Elias Savvas

Elias Savvas is professor of algorithmic and programming at the Department of digital systems of the University of Thessaly and Dean of the School of Technology. He is a graduate of the mathematical Department of A.U.T. and has an MSc in Computer Science (University of Dundee, UK). He completed his PhD thesis at the University College of Dublin, Ireland entitled “ Scheduling and Assignment of CPU-Intensive Tasks on Large Heterogeneous Distributed Systems”. He is a member of the program/scientific committee of many international conferences and scientific journals. He also served as General Chair of the 19th IEEE WETICE conference hosted in Larissa. He is a leader of the Qgreece quantum computing community (Quantum Greece) and which since 2021 is an equal member of the global qworld ecosystem (Quantum world) in which he has organized 4 free quantum computing tutorials with over 300 participants from all over Greece. He has published many papers in international journals and conferences as well as a chapter in a book. He is the author of the book "Quantum Computing: from theory to practice" and his main research interests are parallel and Distributed Systems, Cloud Computing and as of 2021 almost exclusively Quantum Computing. At last, he serves as Guest Editor on the Special Issue ”Quantum Computing and Its Applications “as well as Organizer and Chair of the special tracks” Quantum Computing: Current State and Future Trends " in the framework of the PCI 2021, 2022 conferences.
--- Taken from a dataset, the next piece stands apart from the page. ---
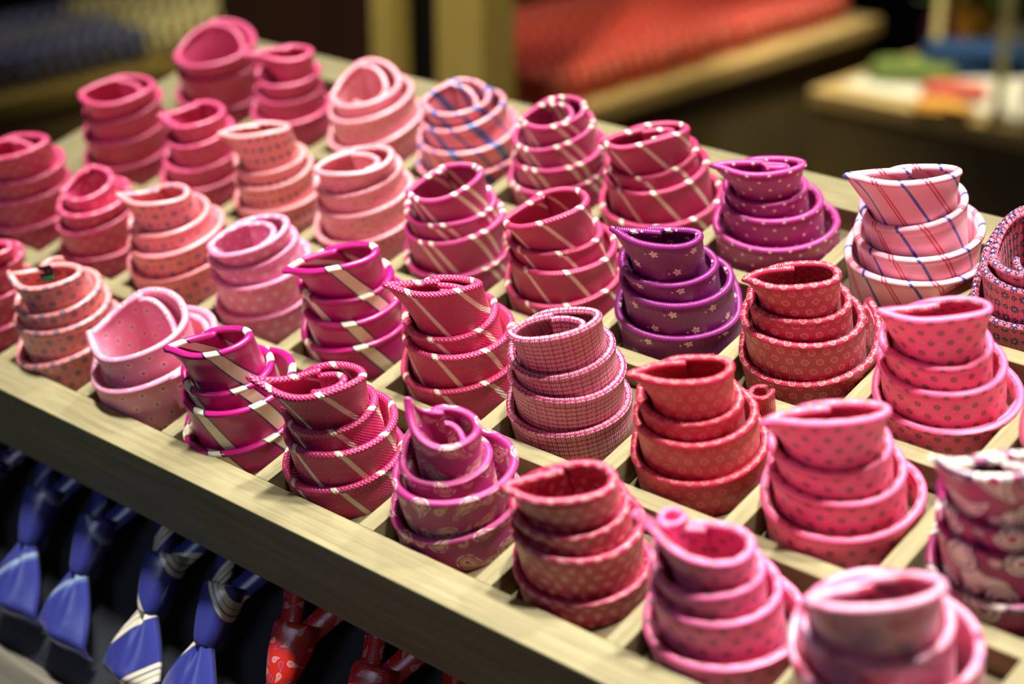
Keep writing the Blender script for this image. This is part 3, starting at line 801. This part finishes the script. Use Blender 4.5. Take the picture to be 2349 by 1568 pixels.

Quantum computing: from quantum mechanics to quantum programming

The very word "quantum" in most people seems something difficult and for a few. But the reality, fortunately, at least at the level of programming is not quite like that. Libraries have already been created and programming languages such as Python and Julia now support quantum programming with a fairly programmer-friendly environment. Colossal IT companies such as IBM, Google, Microsoft (and more) have built quantum computers and support them with hyper-complete libraries mainly in Python such as Qiskit. In this presentation, after looking at what we need to know in order to start programming quantum computers, we will develop our first programs step by step, and in addition we will run them both on simulators and on real IBM quantum computers. We will discuss their credibility and see how we can mitigate their mistakes. And we will end up with the presentation of some quantum games but also the prospect of a quantum internet.